Set aside time to get good at the tools

Corollary to the previous: a lot of classes will focus on teaching theory and rely on the students to learn the mechanics of their tools on their own. If it can be read out of a manual, it's not something the college is focused on expositing (the manual is, after all, right there).

Set aside time to get good at using your tools of choice and exploring their nooks and crannies. The biggest favor you'll do yourself in your undergrad is taking the time one summer to learn the esoteric language used in the class you'll be taking next semester. It will still be a challenge, but you won't be struggling over syntax and theory at the same time.

Put thought into where you want to be in four years

College can give you tools to succeed but won't tell you who to be.
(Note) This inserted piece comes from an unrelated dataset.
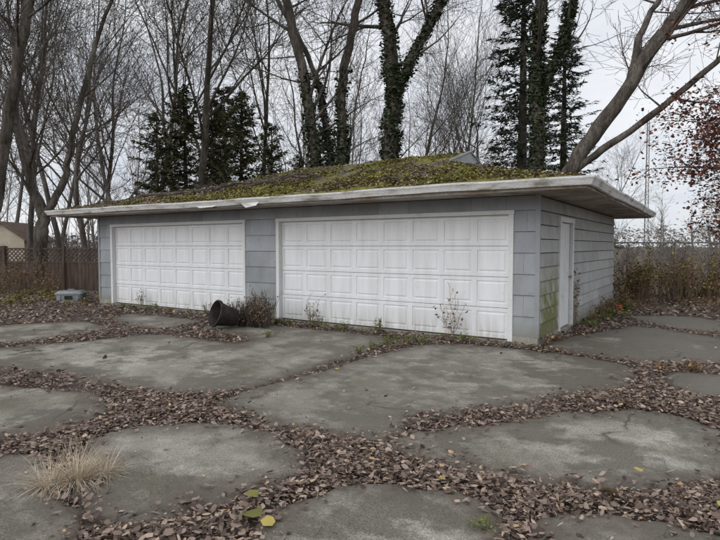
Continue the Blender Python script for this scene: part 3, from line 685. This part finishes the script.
shrubs('backyard_brush', [(U(-18, -9.8), U(16.5, 19.3), U(.5, 1.4), U(.3, .8), 14, 3) for _ in range(34)], 'brownleaf', seed=64)
shrubs('low_ground_plants', [(U(-15, -7.6), U(13.5, 18), U(.1, .35), U(.15, .4), 8, 4) for _ in range(40)], 'yelleaf', lsize=(.03, .07), seed=65)
shrubs('right_verge_weeds', [(U(5.5, 11), U(13, 15.4), U(.15, .5), U(.15, .4), 8, 4) for _ in range(26)], 'brownleaf', lsize=(.03, .07), seed=66)
def GW(x, y):
    dx, dy = x-CX, y-CY; return (dx*cw+dy*sw, -dx*sw+dy*cw)
def gi(x, y, h, w, ns, nl): X, Y = GW(x, y); return (X, Y, h, w, ns, nl)
shrubs('seam_weeds', [gi(-10.1, -.15, .55, .14, 7, 3), gi(-4.5, -.15, .55, .12, 6, 2), gi(-4.2, -.2, .3, .12, 5, 3), gi(-2.85, -.18, .32, .12, 7, 4), gi(-7.6, -.15, .35, .14, 7, 3), gi(-9.4, -.2, .25, .15, 7, 3), gi(-3.6, -.3, .15, .2, 7, 5), gi(-5.2, -.4, .18, .2, 8, 5),
    (.75, 8.85, .16, .16, 8, 5), (.45, 8.65, .2, .16, 9, 5), (.2, 8.4, .14, .14, 7, 5), (1.0, 8.9, .12, .2, 9, 5), (.0, 8.1, .12, .1, 6, 4), (-1.6, 9.5, .15, .2, 8, 4)] + [gi(U(-11, -.5), -.12-U(0, .15), U(.06, .16), .1, 6, 3) for _ in range(26)], 'green', lsize=(.02, .045), seed=67)
shrubs('ground_ivy', [gi(.12+U(0, .5), U(2.7, 8.2), U(.06, .2), .25, 10, 5) for _ in range(22)], 'green', lsize=(.025, .05), seed=77)
shrubs('corner_weeds', [gi(.12, .15, .22, .12, 9, 3), gi(.15, .6, .15, .12, 8, 3), gi(.3, 3.4, .3, .2, 10, 3), gi(.25, 4.5, .4, .25, 12, 4), gi(.3, 5.6, .4, .3, 12, 4), gi(.3, 6.8, .35, .3, 12, 4), (3.9, 6.95, .12, .15, 9, 4), (4.3, 6.9, .14, .15, 9, 4)], 'brownleaf', lsize=(.025, .06), seed=68)
shrubs('foreground_sprig', [(.68, 3.02, .05, .07, 10, 5), (.72, 2.98, .05, .06, 8, 4)], 'green', lsize=(.01, .022), seed=69)
random.seed(71); V = []; Fc = []; rn = []
def tuft(c, n, w, h):
    for i in range(n):
        a = U(0, 6.28); r = w*.2*R(); b = c+Vector((math.cos(a)*r, math.sin(a)*r, 0)); lean = U(.3, 2.6); L = h*U(.45, 1.25); wd = U(.0012, .0027)
        d = Vector((math.cos(a+U(-.8, .8))*lean, math.sin(a+U(-.8, .8))*lean, 1)).normalized(); s_ = d.cross(Vector((0, 0, 1))).normalized()*wd
        q = b.copy(); k = len(V); rr = R()
        for j in range(4):
            ww = s_*(1-j/3.4); V.append(tuple(q-ww)); V.append(tuple(q+ww)); rn.extend([rr, rr])
            q = q+d*(L/3); d.z -= .22*lean; d += Vector((U(-.25, .25), U(-.25, .25), U(-.1, .1))); d.normalize(); q.z = max(q.z, c.z+.004)
        for j in range(3): Fc.append((k+2*j, k+2*j+1, k+2*j+3, k+2*j+2))
tuft(S(-1.93, 3.62, 0), 520, .5, .29); tuft(S(-1.8, 3.72, 0), 240, .4, .24); tuft(S(-2.08, 3.54, 0), 200, .4, .24)
link('dry_grass_tuft', npmesh('dry_grass_tuft', np.array(V), np.array(Fc), [M['straw']], np.array(rn)))

def vine(name, base, segs, seed, plane):
    random.seed(seed); mb = MB(); L = []
    for _ in range(segs):
        u = base[0]+U(-.08, .08); z = 0.02; pts = []; du = U(-.03, .05)
        H = U(.35, base[1])
        while z < H:
            pts.append(Vector((u, plane[1]-U(.005, .03), z)) if plane[0] == 'F' else Vector((plane[1]+U(.005, .03), u, z)))
            u += du+U(-.05, .05); z += .08
        if len(pts) > 2:
            mb.tube(pts, [.005-.003*i/len(pts) for i in range(len(pts))], 4)
            for p in pts[2:]:
                if R() < .75:
                    q = p+(Vector((U(-.12, .12), -.02, U(-.02, .1))) if plane[0] == 'F' else Vector((.02, U(-.12, .12), U(-.02, .1)))); mb.tube([p, q], [.0025, .0015], 3)
                    for _ in range(2): L.append((q.x+U(-.02, .02), q.y+U(-.02, .01) if plane[0] == 'F' else q.y+U(-.02, .02), q.z+U(-.02, .02)))
    e = empty(name, (base[0], 0, 0) if plane[0] == 'F' else (0, base[0], 0)); mb.obj('stems', [M['stalk']], e)
    leaves('leaves', L, rng.uniform(.03, .065, len(L)), 1.3, M['brownleaf'], e)
vine('dead_vine', (-1.45, 1.05), 10, 81, ('F', -.04)); vine('dead_vine', (2.72, 1.35), 8, 82, ('R', .04)); vine('dead_vine', (-4.55, .6), 3, 83, ('F', -.05))

# tipped dark planter with dry stalks spilling out
random.seed(91); mb = MB(); c = S(-2.62, 10.45, .25)
rx_, ry_ = Vector((cw, sw, 0)), Vector((-sw, cw, 0))
ax_ = (rx_*-.72+ry_*-.55+Vector((0, 0, .28))).normalized(); u_ = ax_.cross(Vector((0, 0, 1))).normalized(); v_ = ax_.cross(u_)
prof = [(.0, -.24), (.15, -.24), (.165, -.2), (.235, .16), (.262, .165), (.266, .215), (.245, .22), (.225, .16), (.16, -.18), (.0, -.19)]
k = 24; vs = []; fs = []
for (r, h) in prof:
    for j in range(k): a = 2*math.pi*j/k; vs.append(c+ax_*h+u_*(math.cos(a)*(r+.001))+v_*(math.sin(a)*(r+.001)))
for i in range(len(prof)-1):
    for j in range(k): fs.append((i*k+j, i*k+(j+1) % k, (i+1)*k+(j+1) % k, (i+1)*k+j))
mb.add(vs, fs); mb.obj('tipped_planter_pot', [M['pot']])
shrubs('dead_brush_heap', [(-2.05, 10.6, .68, .42, 70, 2), (-1.9, 10.8, .78, .35, 50, 2), (-2.35, 10.75, .62, .4, 60, 2), (-1.85, 10.45, .45, .3, 25, 3), (-2.6, 10.85, .6, .3, 30, 2)], 'brownleaf', 'bark', (.02, .055), 1.1, 92)

mb = MB(); bc = S(-8.35, 15.6, 0); ang = YAW+.15; mr_ = Matrix.Rotation(ang, 3, 'Z')
def prism(ring0, ring1, mi=0):
    n = len(ring0); mb.add(ring0+ring1, [tuple(reversed(range(n))), tuple(range(n, 2*n))]+[(i, (i+1) % n, n+(i+1) % n, n+i) for i in range(n)], mi)
def rr_(w, d, z, ch=.05): return [bc+mr_ @ Vector((x, y, z)) for x, y in ((-w+ch, -d), (w-ch, -d), (w, -d+ch), (w, d-ch), (w-ch, d), (-w+ch, d), (-w, d-ch), (-w, -d+ch))]
prism(rr_(.32, .2, -.03), rr_(.36, .24, .22)); prism(rr_(.38, .26, .22), rr_(.38, .26, .25)); prism(rr_(.375, .255, .2502), rr_(.30, .2, .31))
mb.obox(bc+mr_ @ Vector((0, -.235, .13)), (.2, .03, .1), ang, 1); mb.obox(bc+mr_ @ Vector((.24, -.235, .13)), (.06, .03, .14), ang, 0); mb.obox(bc+mr_ @ Vector((-.24, -.235, .13)), (.06, .03, .14), ang, 0)
mb.tube([bc+mr_ @ Vector((-.1, 0, .3)), bc+mr_ @ Vector((-.08, 0, .345)), bc+mr_ @ Vector((.08, 0, .345)), bc+mr_ @ Vector((.1, 0, .3))], .015, 6, 0)
mb.obj('grey_storage_bin', [M['binp'], M['black']])
mb = MB(); oc = Vector((.42, 6.1, -.03)); k = 14
for (r0, r1, z0, z1) in ((.055, .07, 0, .13), (.078, .078, .12, .14)):
    mb.tube([oc+Vector((0, 0, z0)), oc+Vector((0, 0, z1))], [r0, r1], k)
mb.tube([oc+Vector((-.07, 0, .12))]+[oc+Vector((-.07*math.cos(a), .02, .12+.06*math.sin(a))) for a in (.5, 1, 1.57, 2.1, 2.6)]+[oc+Vector((.07, 0, .12))], .004, 5)
mb.obj('orange_bucket', [M['orange']])

# ---------------------------------------------------------------- fences, shed, tower
mb = MB()
A_ = S(-20, 20.6); B_ = S(-6, 19.4); L = (B_-A_).length; dr = (B_-A_).normalized(); an = math.atan2(dr.y, dr.x)
x = 0
while x < L:
    c = A_+dr*(x+.07); mb.obox((c.x, c.y, .48), (.13, .02, 1.0+U(-.01, .01)), an); x += .145
nrm = Vector((-dr.y, dr.x, 0))
for z in (1.0, 1.5): c = A_+dr*(L/2); mb.obox((c.x, c.y, z), (L, .05, .06), an)
x = 0
while x < L: c = A_+dr*x - nrm*.04; mb.obox((c.x, c.y, .8), (.09, .09, 1.62), an); x += 2.3
x = -.5
while x < L:
    for s_, o in ((1, .012), (-1, -.012)):
        a0 = A_+dr*(x if s_ > 0 else x+.45)+nrm*o; a1 = A_+dr*(x+.45 if s_ > 0 else x)+nrm*o
        if 0 < x < L-.5: mb.tube([Vector((a0.x, a0.y, 1.03)), Vector((a1.x, a1.y, 1.47))], .017, 4)
    x += .16
mb.obj('lattice_fence', [M['wood']])
mb = MB(); A_ = S(6.9, 16.6); B_ = S(16.5, 15.4); L = (B_-A_).length; dr = (B_-A_).normalized(); H = 1.7
def FP(u, z): q = A_+dr*u; return Vector((q.x, q.y, z))
u = 0
while u <= L+.1: mb.tube([FP(u, -.05), FP(u, H+.08)], .032, 8); u += 2.6
mb.tube([FP(0, H), FP(L, H)], .022, 6)
for s_ in (1, -1):
    u = -H
    while u < L:
        a, b = (u, u+H) if s_ > 0 else (u+H, u)
        if 0 <= min(a, b) and max(a, b) <= L: mb.tube([FP(a, 0), FP(b, H)], .0028, 3, 0, False)
        u += .10
mb.obj('chain_link_fence', [M['galv']])
mb = MB(); sc_ = S(T(16, 31), 31); an = YAW+.1; rm = Matrix.Rotation(an, 3, 'Z')
def q_(x, y, z): v = rm @ Vector((x, y, 0)); return (sc_.x+v.x, sc_.y+v.y, z)
w, d, h, p = 1.25, 1.6, 1.95, 2.85
mb.add([q_(-w, -d, 0), q_(w, -d, 0), q_(w, -d, h), q_(0, -d, p), q_(-w, -d, h), q_(-w, d, 0), q_(w, d, 0), q_(w, d, h), q_(0, d, p), q_(-w, d, h)], [(0, 1, 2, 3, 4), (9, 8, 7, 6, 5), (1, 6, 7, 2), (5, 0, 4, 9)], 0)
for s_ in (-1, 1):
    mb.add([q_(0, -d-.2, p+.03), q_(s_*(w+.2), -d-.2, h-.1), q_(s_*(w+.2), d+.2, h-.1), q_(0, d+.2, p+.03), q_(0, -d-.2, p+.1), q_(s_*(w+.2), -d-.2, h-.03), q_(s_*(w+.2), d+.2, h-.03), q_(0, d+.2, p+.1)], [(0, 1, 2, 3), (7, 6, 5, 4), (0, 4, 5, 1), (1, 5, 6, 2), (2, 6, 7, 3)], 1)
mb.add([q_(-.4, -d-.02, 0), q_(.4, -d-.02, 0), q_(.4, -d-.02, 1.6), q_(-.4, -d-.02, 1.6)], [(0, 1, 2, 3)], 2)
mb.obj('small_shed', [M['cream'], M['shedroof'], M['wood']])
mb = MB(); tc = S(T(645, 300), 300); H = 70; k = 22
def leg(j, z): a = 2.094*j; r = 1.3-.6*z/H; return Vector((tc.x+math.cos(a)*r, tc.y+math.sin(a)*r, z))
for j in range(3):
    mb.tube([leg(j, 0), leg(j, H)], .2, 4)
    for i in range(k): mb.tube([leg(j, H*i/k), leg((j+1) % 3, H*(i+1)/k)], .1, 3); mb.tube([leg(j, H*i/k), leg((j+1) % 3, H*i/k)], .1, 3)
mb.tube([Vector((tc.x, tc.y, H)), Vector((tc.x, tc.y, H+6))], .15, 4)
mb.obj('radio_mast', [M['bark2']])

# ---------------------------------------------------------------- light, sky, camera
el = math.radians(27); sdv = Vector((-.2, -.98, 0)).normalized(); sdv = Vector((sdv.x*math.cos(el), sdv.y*math.cos(el), math.sin(el)))
sl = bpy.data.lights.new('sun', 'SUN'); sl.energy = 1.1; sl.angle = math.radians(45); sl.color = (1, .985, .965)
so = bpy.data.objects.new('sun', sl); so.rotation_euler = sdv.to_track_quat('Z', 'Y').to_euler(); so.location = (0, -20, 20); bpy.context.scene.collection.objects.link(so)
w = bpy.data.worlds.new('World'); bpy.context.scene.world = w; w.use_nodes = True; nt = w.node_tree
bg = nt.nodes['Background']; bg.inputs[1].default_value = .105
sky = nd(nt, 'ShaderNodeTexSky', {'sky_type': 'NISHITA', 'sun_disc': False, 'sun_elevation': el, 'sun_rotation': math.atan2(sdv.x, sdv.y)})
tc_ = nd(nt, 'ShaderNodeTexCoord').outputs['Generated']
mp = nd(nt, 'ShaderNodeMapping', None, {'Vector': tc_, 'Scale': (1, 1, 3.2)}).outputs[0]
cl = ramp(nt, noise(nt, mp, 2.3, 5, .55), [(.32, (.66, .70, .77)), (.5, (.80, .83, .88)), (.66, (.93, .94, .96))])
sz_ = nd(nt, 'ShaderNodeSeparateXYZ', None, {0: tc_}).outputs[2]
bst = nd(nt, 'ShaderNodeMapRange', None, {0: sz_, 1: .4, 2: 1.0, 3: 10.0, 4: 16.0}).outputs[0]
v = nd(nt, 'ShaderNodeVectorMath', {'operation': 'SCALE'}, {0: cl, 3: bst}).outputs[0]
nt.links.new(mix(nt, .93, sky.outputs[0], v), bg.inputs[0])

cam = bpy.data.cameras.new('camera'); cam.sensor_width = 36; cam.lens = 27.05; cam.clip_end = 2000; cam.clip_start = .05
co = bpy.data.objects.new('camera', cam); co.location = (CX, CY, 1.6); co.rotation_euler = (math.radians(90-2.54), 0, YAW)
bpy.context.scene.collection.objects.link(co); bpy.context.scene.camera = co
sc = bpy.context.scene; sc.view_settings.view_transform = 'Standard'; sc.view_settings.look = 'None'; sc.view_settings.exposure = 0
It can be easy to get so heads-down on the tasks and classes that you wake up one day and realize you don't have a life path beyond "student." That can be your life path, but if you want that, seek out grad students and PhD candidates and talk to them. You might find what they do with their time is what you want to do; you might not! Research and deep theory isn't for everyone.

If, instead, you choose industry, you will never be freer in your life to choose which one you pursue than graduation year. You will have an incredibly valuable talent to share with the world; it's up to you who benefits from that. Make sure it's someone who deserves it.


Whatever you're interested in doing, computer science will get you closer to it

Software is eating the world. There are very few things humans do now—in industry, in recreation, in travel, in finance—that don't (or can't) involve a computer somehow. And the addition of computers opens entirely new ways of doing things that weren't even considerable previously. The skills you will acquire to understand the fundamentals underpinning all of these new approaches and technologies will be invaluable navigating the world that is evolving in front of us.

This is going to be a hell of a good time. Enjoy it.